論理的だからわかりやすい、頭に入りやすいということです。和田は、司馬の手紙を紹介しています。[故岡潔博士が『あなたの文章が作家、学者を入れて、いちばん数学のできる人の文章だ』と]言ってくださったと、連載担当者だった福島靖男に書いたそうです。

[岡さんは高名な数学者だから、この話は司馬さんの文章が論理的であることを証明することになりそうだ]と和田は記しています。ではどうすればよいのか。[論理的に考えるには、日ごろからそのように話す癖をつければいい]。これは司馬の言葉です。

 

2 頭の中で「ある人」に理解してもらう

頭の中を整理することは、学者でもビジネス人でも当然、要求されることです。学者の論文やビジネス文書が論理的でなくてはならないのは、いうまでもありません。

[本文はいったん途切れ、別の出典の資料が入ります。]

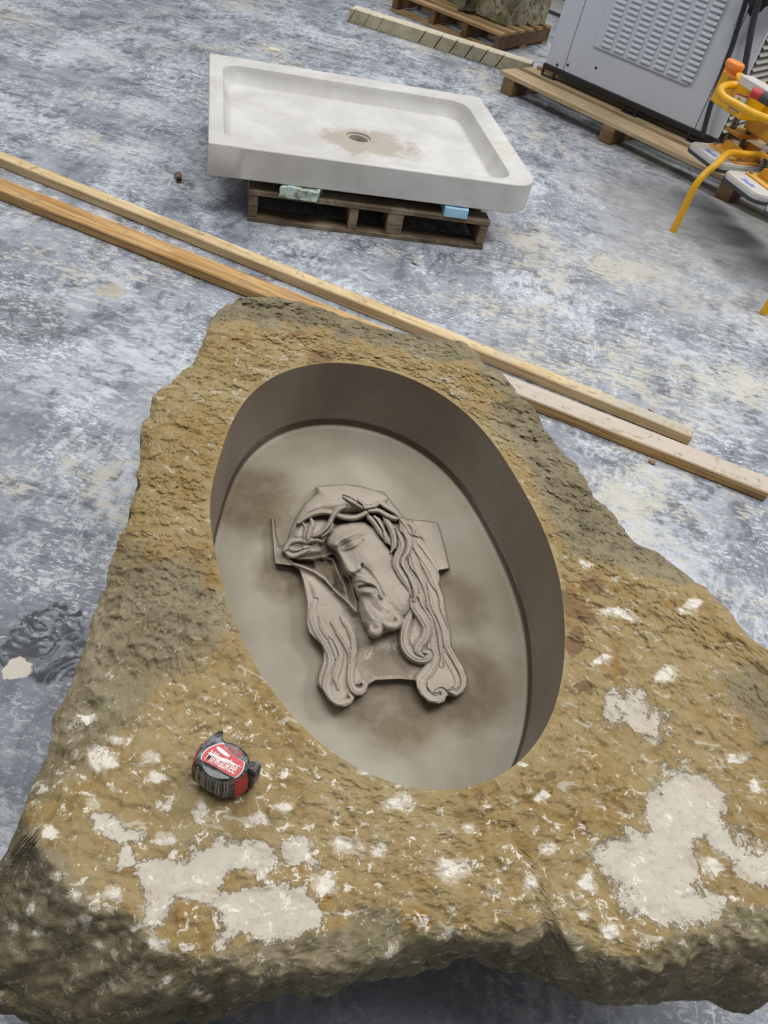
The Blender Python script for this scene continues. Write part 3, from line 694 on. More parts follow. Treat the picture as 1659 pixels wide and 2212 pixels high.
# right-hand hair, back to front
HB = [(1060, 360), (1130, 440), (1230, 560), (1320, 740), (1340, 850), (1390, 1040), (1430, 1190), (1432, 1300), (1552, 1540), (1520, 1650), (1390, 1680), (1330, 1715), (1200, 1650), (1170, 1560), (1290, 1420), (1150, 1380), (1060, 1270), (1120, 1090), (1150, 950), (1080, 830), (1010, 700), (980, 560), (940, 440), (900, 340)]
d = poly_sd(rx, ry, HB); hairm = d > 0
h = np.where(hairm & ~facem, np.maximum(h, SLAB + 0.014 * sstep(0, 60, d)), h); kind[hairm & ~facem] = 1
for pts, w, top in [
    ([(1120, 380), (1160, 440), (1200, 500), (1215, 560)], 26, 0.014),
    ([(1150, 480), (1210, 560), (1270, 650), (1310, 740), (1338, 830)], 34, [0.014, 0.010]),
    ([(1130, 520), (1190, 620), (1260, 720), (1310, 830), (1350, 940), (1385, 1050), (1405, 1150), (1420, 1290)], 36, [0.020, 0.014, 0.008]),
    ([(1230, 800), (1290, 920), (1310, 1030), (1350, 1130), (1385, 1220), (1420, 1310), (1480, 1420), (1530, 1530), (1525, 1610), (1480, 1655), (1425, 1640)], 32, [0.016, 0.012, 0.013, 0.014]),
    ([(1330, 1260), (1370, 1350), (1420, 1430), (1470, 1520), (1480, 1590), (1440, 1620)], 20, [0.010, 0.010]),
    ([(1120, 560), (1150, 680), (1190, 800), (1215, 930), (1240, 1040), (1290, 1140), (1320, 1250), (1340, 1360), (1360, 1450)], 40, [0.024, 0.018, 0.012]),
    ([(1080, 600), (1090, 720), (1150, 830), (1190, 930), (1200, 1020), (1250, 1110), (1275, 1210), (1290, 1320), (1300, 1400), (1260, 1480), (1205, 1550), (1210, 1630), (1270, 1695), (1340, 1705), (1380, 1670), (1360, 1630), (1320, 1640)], 40, [0.026, 0.020, 0.014, 0.013, 0.015]),
    ([(1140, 1030), (1100, 1120), (1080, 1210), (1085, 1290), (1130, 1360), (1200, 1395), (1255, 1385), (1262, 1350), (1225, 1345)], 34, [0.022, 0.018, 0.020]),
    ([(1150, 900), (1160, 1000), (1210, 1080), (1250, 1160), (1235, 1240), (1195, 1290), (1185, 1340), (1225, 1375)], 36, [0.026, 0.024, 0.019]),
    ([(1060, 360), (1080, 450), (1112, 520), (1095, 590), (1060, 650), (1075, 740), (1130, 820), (1165, 900), (1155, 960)], 34, [0.030, 0.030, 0.028]),
    ([(1010, 420), (1050, 500), (1060, 560), (1030, 630), (1020, 690), (1060, 770), (1110, 850), (1140, 930)], 28, [0.032, 0.030, 0.024]),
    ([(930, 340), (970, 400), (1000, 470), (1005, 540), (985, 600)], 24, 0.034),
    ([(860, 330), (900, 390), (925, 450), (955, 510), (975, 540)], 24, 0.035),
    ([(800, 320), (850, 370), (890, 430), (920, 490)], 20, 0.036),
]: lock(pts, w * 1.28, top, 1, 2, 0.35, None, 0.085)
# beard: two curled tips below a combed mound
for pts, w, top in [
    ([(790, 1010), (835, 1075), (880, 1125), (897, 1165), (872, 1197), (840, 1187), (833, 1158)], 42, [0.030, 0.038, 0.042, 0.042]),
    ([(880, 1005), (940, 1042), (1010, 1072), (1042, 1110), (1012, 1148), (962, 1148), (933, 1120), (942, 1094)], 36, [0.034, 0.040, 0.044, 0.040]),
]: lock(pts, w, top, 3, 3, 0.5, None, 0.07, True)
for pts, a_ in (([(745, 950), (755, 1030), (785, 1100)], -.002), ([(775, 960), (800, 1030), (840, 1090)], .002), ([(820, 945), (850, 1000), (900, 1040)], -.0022), ([(860, 930), (900, 985), (960, 1030)], .002), ([(900, 900), (950, 970), (1020, 1035)], -.002), ([(960, 890), (1010, 970), (1060, 1030)], .002), ([(1010, 870), (1060, 960), (1085, 1040), (1060, 1120)], -.0022)):
    stroke_add(pts, 15, a_, ff)
# left-hand hair
LB = [(300, 730), (420, 770), (560, 900), (690, 1050), (740, 1150), (760, 1300), (745, 1450), (800, 1560), (800, 1640), (720, 1676), (640, 1755), (510, 1695), (430, 1590), (480, 1340), (370, 1200), (350, 1130), (355, 1000), (320, 800)]
d = poly_sd(rx, ry, LB); lm = (d > 0) & ~facem
h = np.where(lm, np.maximum(h, SLAB + 0.006 * sstep(0, 40, d)), h); kind[lm] = 1
h = np.where(lm, np.maximum(h, SLAB + 0.012 * sstep(0, 90, d) * sstep(1150, 850, ry)), h)
for pts, w, top in [
    ([(325, 770), (355, 880), (380, 980), (372, 1070), (375, 1150), (425, 1225), (475, 1300), (505, 1380), (485, 1470), (455, 1550), (470, 1610)], 26, [0.012, 0.010, 0.010]),
    ([(420, 960), (400, 1060), (425, 1160), (480, 1250), (530, 1340), (540, 1430), (515, 1520), (500, 1600), (530, 1690), (590, 1730), (655, 1722), (690, 1690), (670, 1660)], 34, [0.010, 0.013, 0.016, 0.018]),
    ([(450, 1080), (490, 1180), (560, 1270), (600, 1360), (590, 1450), (570, 1530), (590, 1620)], 28, [0.010, 0.014, 0.010]),
    ([(540, 1120), (600, 1200), (650, 1280), (690, 1370), (685, 1460), (680, 1550), (705, 1620), (755, 1640), (790, 1605), (770, 1565), (735, 1580)], 28, [0.010, 0.015, 0.016]),
    ([(610, 1080), (670, 1160), (705, 1260), (705, 1350), (680, 1420)], 24, [0.010, 0.013]),
    ([(520, 1240), (560, 1330), (575, 1400)], 16, 0.013),
]: lock(pts, w * 1.28, top, 1, 2, 0.35, None, 0.085)
# the shadowed wedge between the left hair and the face: flat chiselled planes, cut deep
WED = [(190, 615), (300, 640), (400, 640), (490, 620), (560, 590), (605, 650), (645, 750), (690, 800), (700, 870), (725, 960), (735, 1060), (640, 960), (560, 890), (480, 800), (400, 745), (330, 715), (250, 690)]
d = poly_sd(rx, ry, WED); wm = (d > 0) & ~facem
h = np.where(wm, SLAB + 0.008 - 0.020 * sstep(0, 34, d) + 0.000016 * (rx - 420), h); kind[wm] = 0
for P, a in (([(380, 640), (500, 640), (560, 700), (580, 830), (545, 890), (470, 800), (400, 735)], 0.006), ([(550, 650), (600, 680), (650, 850), (640, 940), (590, 860)], 0.004)):
    d = poly_sd(rx, ry, P); h = h + np.where(d > 0, a * sstep(0, 30, d), 0)
fold = np.abs(np.sin((rx * 0.8 + ry * 0.6) * 0.16))
rimw = line_d(rx, ry, [(270, 690), (400, 745), (480, 800)]); h += 0.004 * np.exp(-(rimw / 13) ** 2) + np.exp(-(rimw / 16) ** 2) * 0.001 * fold
rimw = line_d(rx, ry, [(480, 640), (550, 650), (580, 740), (640, 850), (650, 920), (715, 1050)]); h += 0.010 * np.exp(-(rimw / 14) ** 2) * (1 - ff) + np.exp(-(rimw / 16) ** 2) * 0.0012 * fold * (1 - ff)
rimw = line_d(rx, ry, [(560, 890), (640, 970), (720, 1060)]); h += 0.005 * np.exp(-(rimw / 14) ** 2) * (1 - ff)
# crown of thorns
for pts, w, top in [
    ([(185, 590), (230, 525), (300, 510), (360, 520), (420, 505), (470, 520)], 26, [0.018, 0.024, 0.026]),
    ([(200, 600), (250, 625), (320, 600), (370, 580)], 22, [0.014, 0.018]),
    ([(360, 500), (375, 440), (395, 390), (385, 350)], 26, [0.026, 0.030]),
    ([(330, 500), (345, 420), (325, 380)], 14, 0.024),
    ([(290, 380), (380, 322), (480, 300), (560, 315), (640, 340), (720, 340), (790, 310), (840, 275), (890, 240)], 24, [0.022, 0.034, 0.041, 0.041, 0.036]),
    ([(630, 185), (700, 225), (770, 262), (840, 262), (905, 232)], 20, [0.026, 0.036, 0.034]),
    ([(740, 210), (775, 240), (790, 275)], 14, 0.035),
    ([(820, 290), (890, 290), (950, 322), (1010, 345), (1060, 335)], 24, [0.038, 0.036, 0.024]),
    ([(905, 235), (960, 270), (1010, 300), (1040, 330)], 20, [0.032, 0.024]),
    ([(410, 480), (470, 450), (520, 390), (550, 330), (585, 285), (635, 262)], 24, [0.028, 0.040, 0.043, 0.036]),
    ([(470, 480), (520, 440), (550, 390)], 16, [0.034, 0.042]),
    ([(1050, 345), (1100, 400), (1130, 450), (1190, 480)], 20, [0.024, 0.016]),
    ([(1110, 380), (1140, 410), (1160, 470)], 16, 0.018),
]: lock(pts, w, top, 2, 1, 0.6, True, 0.04)
stroke_add([(380, 540), (430, 560), (465, 545)], 22, -0.008)                # hollows under the twigs
stroke_add([(250, 560), (310, 555)], 16, -0.007)
gauss(690, 290, 60, 34, 0, -0.006)
# tool marks and skin
h += 0.0004 * fbm(gp, 3.0, 3) * inm + 0.0005 * fbm(gp, 9, 2, 0.6) * (kind == 1)
hz = -0.004 + (h + 0.004) * inm
def blur(a, n=1):
    a = a.reshape(GX.shape)
    for _ in range(n):
        p = np.pad(a, 1, mode='edge'); a = (p[1:-1, 1:-1] * 4 + p[:-2, 1:-1] * 2 + p[2:, 1:-1] * 2 + p[1:-1, :-2] * 2 + p[1:-1, 2:] * 2 + p[:-2, :-2] + p[2:, 2:] + p[:-2, 2:] + p[2:, :-2]) / 16
    return a.ravel()
hz = blur(hz, 1)
RP = U(560 + rx * RK, 1020 + ry * RK, ZF + hz)
ny, nx = GX.shape
idx = np.arange(nx * ny).reshape(ny, nx)
q = np.stack([idx[:-1, :-1], idx[1:, :-1], idx[1:, 1:], idx[:-1, 1:]], -1).reshape(-1, 4)
q = q[(osd[q] > -9).any(1)]
# vertex normals of the whole surface, so the split parts meet without a seam
fn = np.cross(RP[q[:, 2]] - RP[q[:, 0]], RP[q[:, 3]] - RP[q[:, 1]])
vn = np.zeros_like(RP)
for k in range(4): np.add.at(vn, q[:, k], fn)
vn /= np.linalg.norm(vn, axis=1)[:, None] + 1e-12
qk = kind[q]; qk = np.where((qk == qk[:, :1]).all(1), qk[:, 0], qk.max(1))
def carved_material():
    t = NT('carved_stone', 0.5, 0.4)
    ge = t.n.new('ShaderNodeNewGeometry'); pz = t.sep(ge.outputs['Position'])[2]
    n1 = t.noise(9, 4, 0.6); n2 = t.noise(60, 5, 0.65); n3 = t.noise(260, 3, 0.6)
    c = t.mix(t.ramp(n1, [(0.35, 0.0), (0.65, 1.0)]), srgb(150, 140, 127), srgb(168, 158, 145))
    c = t.mix(t.ramp(n3, [(0.6, 0.0), (0.72, 0.35)]), c, srgb(120, 108, 92))
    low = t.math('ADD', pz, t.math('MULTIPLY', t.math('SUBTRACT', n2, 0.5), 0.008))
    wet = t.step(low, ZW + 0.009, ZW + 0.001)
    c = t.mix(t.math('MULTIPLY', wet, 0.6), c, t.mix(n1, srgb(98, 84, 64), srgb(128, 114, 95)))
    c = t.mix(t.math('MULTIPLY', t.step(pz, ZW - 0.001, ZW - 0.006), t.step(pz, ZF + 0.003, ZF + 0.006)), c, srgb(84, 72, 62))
    ro = t.math('SUBTRACT', 0.62, t.math('MULTIPLY', wet, 0.38))
    bp = t.bump(t.math('ADD', t.math('MULTIPLY', n2, 0.5), n3), 0.25, 0.0015)
    return t.fin(c, bp, ro)
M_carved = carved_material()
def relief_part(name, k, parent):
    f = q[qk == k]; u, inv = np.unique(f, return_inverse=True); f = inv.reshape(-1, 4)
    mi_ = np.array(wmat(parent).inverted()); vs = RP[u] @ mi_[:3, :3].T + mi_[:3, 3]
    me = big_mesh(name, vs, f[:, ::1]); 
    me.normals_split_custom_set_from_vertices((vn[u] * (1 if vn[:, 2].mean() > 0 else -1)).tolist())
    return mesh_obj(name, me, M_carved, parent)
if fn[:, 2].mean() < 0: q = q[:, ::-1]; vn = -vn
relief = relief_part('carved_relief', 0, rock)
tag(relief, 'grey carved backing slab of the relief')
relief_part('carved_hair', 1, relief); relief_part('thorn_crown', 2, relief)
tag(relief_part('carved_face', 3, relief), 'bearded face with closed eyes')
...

論理的とは、わかりやすい筋道が作られていることです。和田は自分の方法を示します。

▼たしかに誰かに話してみるというのは有効ではあるが、実際にはそんなことにいちいち付き合ってくれる相手はいないし、人には言えないことだってある。そこで私は頭の中で、ある人に理解してもらうとしたらどう語ればいいかというシミュレーションをすることにした。 『司馬遼太郎という人』

「ある人」は、[現実の人で][尊敬できる目上の人がいい]と和田は条件を示し、[私は司馬さんにこの頭の中の「ある人」になってもらい、そのときの問題をこの人に話すとしたら、どういう手順で、いかに要約するかを想定することにした]と書いています。

「ある人」を想定し、その人に向けて、頭の中で筋道を立てて話していくということは、役に立つでしょうし、実践可能な方法だといえるでしょう。私自身、実践してみようと思いました。いま「ある人」を誰にするか、ちょっと考えてみたところです。

 

3 文章の自己評価が必要

司馬は『以下、無用のことながら』所収の文章で、[自分の日本語文章を、何とか乾いた言語にし、しかも日本語の情緒的特質を失うことなく、論理的な明晰さ]に近づけたいと記していました。意識しないと、情緒に流れます。日頃からの癖が必要です。

そのためにも、私たちには自己検証が必要だろうと思います。自分の思うところを筋道を立てて話したなら、そのいくつかを書いてみる必要があるでしょう。話したものは消えてしまいますが、書いたものは反復して読み返せます。検証に便利です。

思考が論理的であるかどうかは、文章を読めば、ある程度わかるものでしょう。実際、司馬の文章は岡潔から評価されました。私たちは、ひとまず「ある人」たる自分を使って、自分の文章を評価することが必要です。書くことが不可欠だということでもあります。